Cinco de Mayo is Not Mexico’s Independence Day

Cinco de Mayo is not Mexico’s Independence Day, the most important national patriotic holiday in Mexico which is celebrated on September 16th each year.

Grito de Dolores

Grito de Dolores (“Shout of Dolores”), was shouted from the small town of Dolores, near Guanajuato in Mexico, on September 16, 1810. It is the event that marks the beginning of the Mexican War of Independence. The “grito” was the pronunciamiento of the Mexican War of Independence by Miguel Hidalgo y Costilla, a Roman Catholic priest. Since October 1825, the anniversary of the event is celebrated as Mexican Independence Day.

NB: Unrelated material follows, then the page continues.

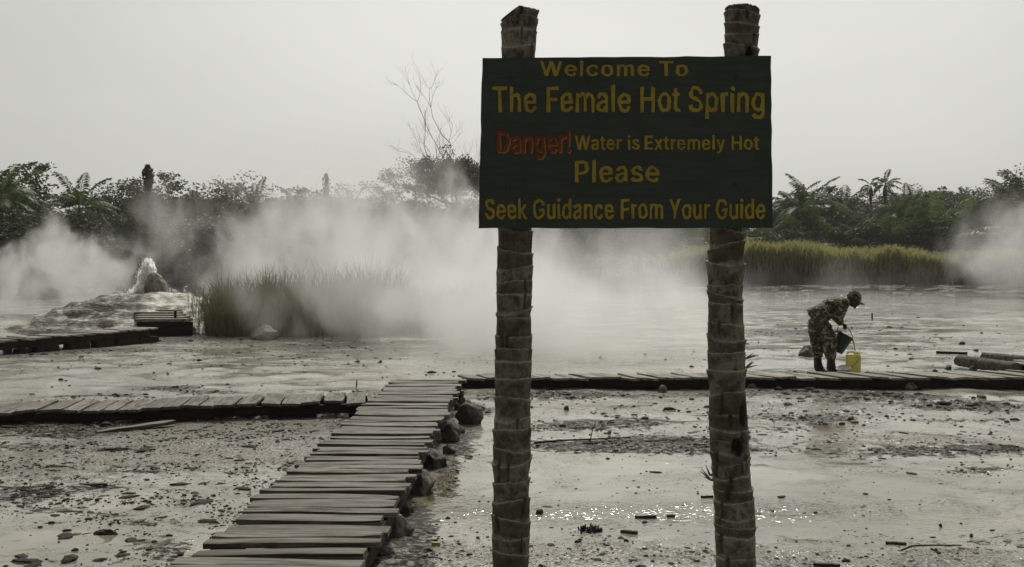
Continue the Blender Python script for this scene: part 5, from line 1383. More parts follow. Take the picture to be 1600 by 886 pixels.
    for k in range(2):
        o_ = k * n * 3
        for i in range(n - 1):
            for j in range(2):
                f = (o_ + i * 3 + j, o_ + (i + 1) * 3 + j, o_ + (i + 1) * 3 + j + 1, o_ + i * 3 + j + 1)
                fs.append(f if k == 0 else f[::-1])
    for i in range(n - 1):
        a, b = i * 3 + 2, (i + 1) * 3 + 2
        fs.append((a, b, b + n * 3, a + n * 3))
    br.add(vs, fs)
    br.build('brim', M['camo'], cap, True)
    # eyes
    t = NT('eye_white'); t.bsdf((.55, .5, .45), .3)
    for s in (-1, 1):
        e = MB()
        side = up.cross(fwd).normalized() * s
        e.lathe([(.002, -.011), (.008, -.008), (.011, 0), (.008, .008), (.002, .011)], 10, hc + side * .032 + fwd * .088 - up * .028)
        e.build('eye', t.m, body, True)
    return root
man = make_man()
MAN = Vector(man.location)

# the bucket he tips, the water, the jerrycan and the basin
def make_bucket():
    o0, o1 = U(424, 588, -.03), U(492, 458, -.03)
    ax = (o1 - o0)
    L = ax.length
    root = empty('bucket', MAN + o0, 'dark green plastic bucket tipped in the man\'s hands', 'bucket')
    t = NT('green_plastic'); p = t.coord('Object'); n = t.noise(p, 14.0, 5, .6)
    t.bsdf(t.mix(t.rng(n, .3, .7), (.008, .028, .018), (.014, .042, .028)), .42); M['green'] = t.m
    rot = ax.to_track_quat('Z', 'Y').to_matrix()
    b = MB()
    r0, r1 = .085, .124
    prof = [(.004, 0), (r0 - .006, 0), (r0, .006)]
    for i in range(1, 9): prof.append((r0 + (r1 - r0) * i / 8, L * i / 8 - .01))
    prof += [(r1 + .006, L - .012), (r1 + .008, L - .004), (r1 + .004, L), (r1 - .004, L - .003)]
    for i in range(8, -1, -1): prof.append((r0 + (r1 - r0) * i / 8 - .006, max(.008, L * i / 8 - .012)))
    prof.append((.004, .008))
    b.lathe(prof, 32, (0, 0, 0), rot)
    bk = b.build('pail', M['green'], root, True)
    h = MB()
    side = Vector((0, 1, 0))
    c = rot @ Vector((0, 0, L - .015))
    hand = (U(486, 388, -.03) - o0)
    pts = []
    for i in range(13):
        a = math.pi * i / 12
        up_ = (hand - c)
        w = Vector((ax.normalized().z, 0, -ax.normalized().x)) * (r1 + .006)
        pts.append(c + w * math.cos(a) * (1 if True else 0) + up_ * math.sin(a) ** .8 + w * 0.0)
    h.tube(pts, .0055, 7)
    t = NT('handle_wire'); t.bsdf((.05, .05, .045), .4, None, Metallic=.6)
    h.build('handle', t.m, root, True)
    # water leaving the lip
    w = MB()
    lip = U(541, 497, -.03)
    tgt = U(566, 580, -.03)
    for k in range(5):
        pts = []
        for i in range(10):
            u = i / 9
            x = lip.x + (tgt.x - lip.x) * (u ** .55) + random.uniform(-.003, .003)
            z = lip.z + (tgt.z - lip.z) * (u ** 1.3)
            pts.append((x, lip.y + random.uniform(-.006, .006) + (k - 2) * .005, z))
        w.tube(pts, [.012, .011, .010, .009, .008, .008, .007, .006, .006, .005], 6)
    t = NT('pouring_water'); t.bsdf((.85, .86, .84), .15, None, Transmission_Weight=.55, IOR=1.33)
    s = w.build('water_stream', t.m, None, True, MAN)
    tag(s, 'thin stream of water falling from the bucket lip into the yellow jerrycan', 'water stream')
make_bucket()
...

Mexico’s Actual Day of Independence was September 28th

Hidalgo and several criollos were involved in a planned revolt against the Spanish colonial government, when several plotters were killed. Fearing his arrest, Hidalgo commanded his brother Mauricio, as well as Ignacio Allende and Mariano Abasolo to go with a number of other armed men to demand the release of pro-independence inmates. They managed to set eighty free.

Around 6:00 am on September 16, 1810, Hidalgo ordered the church bells to be rung and gathered his congregation. Flanked by Allende and Juan Aldama, he addressed the people in front of his church, encouraging them to revolt. The Siege of Guanajuato, the first major engagement of the insurgency, occurred 4 days later.

Mexico’s independence would not be effectively declared from Spain in the Declaration of Independence of the Mexican Empire until September 28, 1821, after a decade of war.

Other Interesting Notes About Cinco de Mayo

Public memory of the Cinco de Mayo was socially, and deliberately, constructed during the American Civil War by Latinos responding to events and changes around them,” says historian David E. Hayes-Bautista. “The Cinco de Mayo is not, in its origins, a Mexican holiday at all but rather an American one, created by Latinos in California in the middle of the 19th century.” The key events were taking place in Mexico in response to a French invasion.